New Rising Media

View Original

SpaceX Founder Reveals Plans To Start A Colony On Mars

 

Fresh from becoming the first private US company to deliver cargo to the International Space Station, the billionaire founder and CEO of SpaceX, Elon Musk, is now eyeing even further afield. According to Space.com, he's been speaking about his plans to start-up a colony (of around 80,000 people) on Mars in the not-too-distant future, with tickets to the planet likely to cost around half a million dollars each.

Speaking to the Royal Aeronautical Society in London earlier this month, Musk envisions sending a group of 10 or so people to the red planet aboard a reusable rocket powered by liquid oxygen and methane. Equipped with the kind of equipment needed to sustain life on the martian planet – including but not limited to, says Space.com, “machines to produce fertilizer, methane and oxygen from Mars' atmospheric nitrogen and carbon dioxide and the planet's subsurface water ice.” Transparent domes would also be constructed, and later pressurized to match Mars' atmospheric CO2 to grow Earth crops in Mars' soil.

Having told Space.com that re-purposing the 'Dragon' capsule for the Mars colony mission is out of the question, Musk has yet to reveal the secretive mode of transport needed to ferry passengers and equipment back and forth between Earth and Mars.
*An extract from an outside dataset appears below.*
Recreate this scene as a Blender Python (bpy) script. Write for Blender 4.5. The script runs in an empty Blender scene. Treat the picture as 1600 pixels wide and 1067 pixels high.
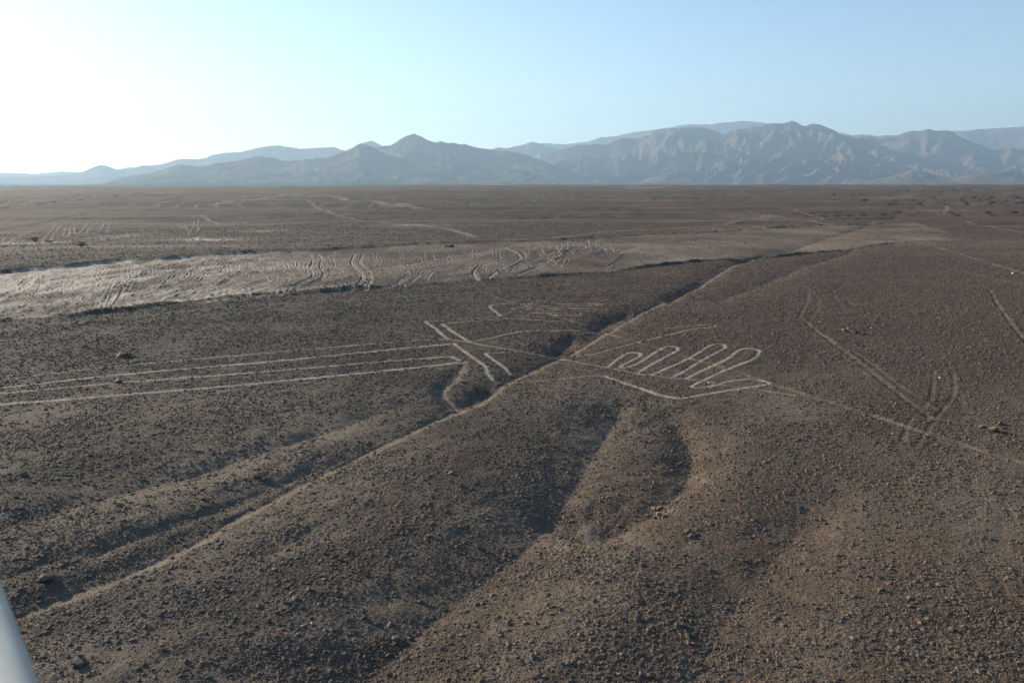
import bpy, math, random
import numpy as np
from mathutils import Matrix, Vector

random.seed(7)
rng = np.random.default_rng(11)
S = bpy.context.scene
COL = S.collection

# ------------------------------------------------------------------ camera
CAM_H, FPX = 13.0, 1244.0
PITCH, ROLL = math.atan((533.5 - 286.0) / FPX), math.atan(3.0 / 1600)
SUN_AZ, SUN_EL = math.radians(-56), math.radians(17.5)     # azimuth from +Y, negative = left

F = np.array([0, math.cos(PITCH), -math.sin(PITCH)])
U0 = np.array([0, math.sin(PITCH), math.cos(PITCH)])
R0 = np.array([1.0, 0, 0])
RV = R0 * math.cos(ROLL) - U0 * math.sin(ROLL)
UV = U0 * math.cos(ROLL) + R0 * math.sin(ROLL)

cam = bpy.data.cameras.new('camera')
cam.sensor_width, cam.lens = 36.0, 36.0 * FPX / 1600
cam.clip_start, cam.clip_end = 0.05, 90000
camo = bpy.data.objects.new('camera', cam)
COL.objects.link(camo)
M = Matrix(((RV[0], UV[0], -F[0], 0), (RV[1], UV[1], -F[1], 0), (RV[2], UV[2], -F[2], CAM_H), (0, 0, 0, 1)))
camo.matrix_world = M
cam.dof.use_dof, cam.dof.focus_distance, cam.dof.aperture_fstop = True, 45.0, 5.6
S.camera = camo

# ------------------------------------------------------------------ light
world = bpy.data.worlds.new('World')
S.world = world
world.use_nodes = True
wn, wl = world.node_tree.nodes, world.node_tree.links
wn.clear()
sky = wn.new('ShaderNodeTexSky')
sky.sky_type = 'NISHITA'
sky.sun_disc = False
sky.sun_elevation, sky.sun_rotation = SUN_EL, SUN_AZ
sky.altitude, sky.air_density, sky.dust_density, sky.ozone_density = 400, 1.0, 0.42, 2.6
bg = wn.new('ShaderNodeBackground')
bg.inputs[1].default_value = 0.085
wo = wn.new('ShaderNodeOutputWorld')
wl.new(sky.outputs[0], bg.inputs[0])
wl.new(bg.outputs[0], wo.inputs[0])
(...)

If reports are accurate, SpaceX is already working on something that might fit the description: a giant re-useable rocket – rumoured to be named the MCT (Mass Cargo Transport or Mars Colony Transport – able to house tens of passengers as well as huge, Mars-bound equipment.

Not that it'll come cheap of course. In his talk, Musk implored the Mars colony mission should be seen as a joint venture between the private sector and government, and estimates it'd cost somewhere in the region of $36 billion to get off the ground, literally speaking. The price of a ticket, he says, must also be affordable. “The ticket price needs to be low enough that most people in advanced countries, in their mid-forties or something like that, could put together enough money to make the trip,” Musk said.

"Some money has to be spent on establishing a base on Mars. It’s about getting the basic fundamentals in place. That was true of the English colonies [in the Americas]; it took a significant expense to get things started. But once there are regular Mars flights, you can get the cost down to half a million dollars for someone to move to Mars. Then I think there are enough people who would buy that to have it be a reasonable business case."